Contra los árboles

No hay aprecio por los árboles en la ciudad en la que vivo. Por eso hay pocos árboles y no parece haber interés en que llegue a haberlos, más allá de la rambla que recorre Arrecife como un arco, desde la Casa Cabildo hasta Puerto de Naos, y por la que casi nadie transita a pie. Lógico, porque, a pesar de la presencia de los árboles, nadie acude a la rambla porque por ambos lados discurre la vía de circulación más rápida de la ciudad y porque no tiene continuidad. A la sensación de inseguridad que provoca la presencia del tráfico se suman los pasos de peatones y los semáforos que hay que cruzar para enlazar con el siguiente tramo de acera. Desafortunado para los peatones, aunque agradable a la vista... para quienes circulan a bordo de un vehículo a motor o en bici.
 
En cambio, los árboles no son plantados allí donde pueden ejercer su viejísima función urbana: ofrecer sombra, ser lugar de encuentro, refrescar, embellecer… No se plantan por mil razones, a cual más discutible.
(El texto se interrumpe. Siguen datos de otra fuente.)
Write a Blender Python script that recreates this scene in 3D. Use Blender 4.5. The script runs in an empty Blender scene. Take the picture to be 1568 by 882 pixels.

Porque ocupan espacio en las exiguas aceras que tienen reservado para sí las farolas y otros artilugios, porque tapan la vista de las ventanas, porque ocultan los escaparates, porque sus raíces se comen los cimientos, porque sus copas se cuelan por los balcones, porque las hojas se caen y hay que barrer la vía pública… Mal escogidas las especies, mal plantados, mal podados y mal cuidados, los árboles jamás enraizarán en Arrecife. Como cualquier otro recién llegado a la capital, sostengo la creencia, no la certeza, de que existe una conspiración institucional contra los árboles y, por añadidura, contra la ciudad y los ciudadanos. Pero me da que tan sólo es ignorancia. Y poco aprecio hacia Arrecife.